Matthew H. Hersch '94's analysis of Islam in Algerian politics demonstrates ignorance and bias ["Algeria now out of control," Jan. 15]. Perhaps Hersch's column can help us examine the stereotypes, misconceptions and double-standards that abound and are perpetuated in our society and even our academic institutions.

Hersch tells us the Islamic Salvation Front is a "militant organization" -- an odd term to use for a group that has sought to implement change through popular support and free parliamentary elections.

He falsely associates Islamic law with totalitarianism, socialism and Marxism. His statement that Islamic law "has proven itself to be antithetical to progress" demonstrates that he has neither a deep knowledge of history nor of Islamic law. He further insults Algerians by says they have been "fooled" into supporting the party. Only an ignorant person would say that Middle Eastern peoples' opposition to the United States and Israel starts with these countries' opposition to Saddam Hussein.

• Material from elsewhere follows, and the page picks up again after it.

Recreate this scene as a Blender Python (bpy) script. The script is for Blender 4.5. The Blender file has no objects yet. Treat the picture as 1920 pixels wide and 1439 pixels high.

Maybe we don't need to blame Hersch for his odd standards of morality and fairness. Democracy is finally working in the Middle East and people are choosing their leaders freely. Meanwhile, American media is warning Americans about the "fundamentalists" gaining control of Algeria. Does anyone wonder why we rarely get FIS' view of its own agenda and platform while we get plenty of interpretations by its opponents and our own media? Does anyone else wonder just what "fundamentalist" means and how FIS earned this title?

Hersch's column illustrates a continuing process that occurs more subtly in our media, institutions and society. The media, government, and established lobbies have conveniently selected good guys and bad guys. They have selected catch-phrases and labels -- fundamentalist, terrorist, extremist -- to instill the desired emotions. We are supposed to feel outrage when force is used to halt the democratic process in Tiananman Square and Moscow, yet the analogous response to the case of Algeria is substituted by hypocritical debates over the wisdom of the military intervention.

I hope that one day we will truly support or oppose governments, parties and individuals on the basis of their conduct, justice and morality, rather than simply paying lip service to these concerns. Perhaps Hersch should be less concerned about Algerians being "fooled" and worry more about ourselves.